Read Chapter 13 of PLAI 2/e. You won’t need all of it now, but you may find it useful to return to this periodically.

2.3 Assignment
2.3.1 Python if

Look up the truthy-falsy behavior of Python 3, and implement a python-if macro that has the same syntax as Racket’s but implements Python’s truthy-falsy behavior. There are lots of corner cases; be careful and test extensively!
Since the number of types of values is very large, we’re going to scope the problem by limiting it to the set of types you can meaningfully use in smol/hof. In other words: numbers, strings, symbols, Booleans, characters, pairs, lists, and functions.
Note as a language design issue that the more types there are in the language, the more a non-trivial truthy/falsy system has to consider. Think of this as a virtue of the systems in languages that are either Boolean-only (à la OCaml) or extremely simple (à la Racket: false is false, everything else is true).

2.3.2 Loops

Recall the different looping behavior we saw in the Loops assignment? You must implement two “loop” macros, one corresponding to each of Python’s and Racket’s behaviors. We will call these for-wrong and for-right, respectively. Both have the same syntactic structure:

(for-right id L B)

(for-wrong id L B)

where id is an identifier (the “loop variable”), L is an expression that evaluates to a list of values, and B is the body. The result in both cases is a list of the values produced by evaluating B with id bound to each of the values in L. Thus:

#lang racket

 

(require smol/hof/compat)

 

(define L1 (for-right x (list 1 2 4) (* x x)))

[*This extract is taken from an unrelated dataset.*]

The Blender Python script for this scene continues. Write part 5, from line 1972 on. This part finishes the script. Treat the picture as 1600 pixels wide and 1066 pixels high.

(define L2 (for-wrong x (list 1 2 4) (* x x)))

 

(test L1 '(1 4 16))

(test L2 '(1 4 16))

In the above example, both “loop” macros produce the same result. However, if you instead build a closure in the loop body and evaluate that after the loop is over, you will get the behavior we saw in Loops.
You are welcome to use any of Racket’s constructs, such as for.
If you have the basic idea sketched out but need help with Racket constructs or with macro use syntax, by all means ask!

2.3.3 Automata

Finally, we strongly urge you to read this paper for another example of macros.
There is no work to turn in associated with this, but we trust you to read it anyway—we’ll refer to it in class and possibly on future homeworks. As you’re reading it, see whether you can spot the error before the paper provides the fix.

2.3.4 Note on Checking Equality

Racket provides a number of different ways to check for equality. For assignments in this class, you should use equal? rather than eq?. You can read the official Racket documentation on the differences between equal? and eq? here.
(To compare numbers, you can use =.)

2.4 Starter Code

We’ve provided starter code for your implementation at loops.rkt and python-if.rkt.

2.5 What To Hand In

You will submit two files for this assignment: loops.rkt and python-if.rkt. These should be uploaded to the “Code” drop on Gradescope.
There are no test suites to submit for this assignment on Gradescope.
You can update your submissions as many times as you want before the deadline.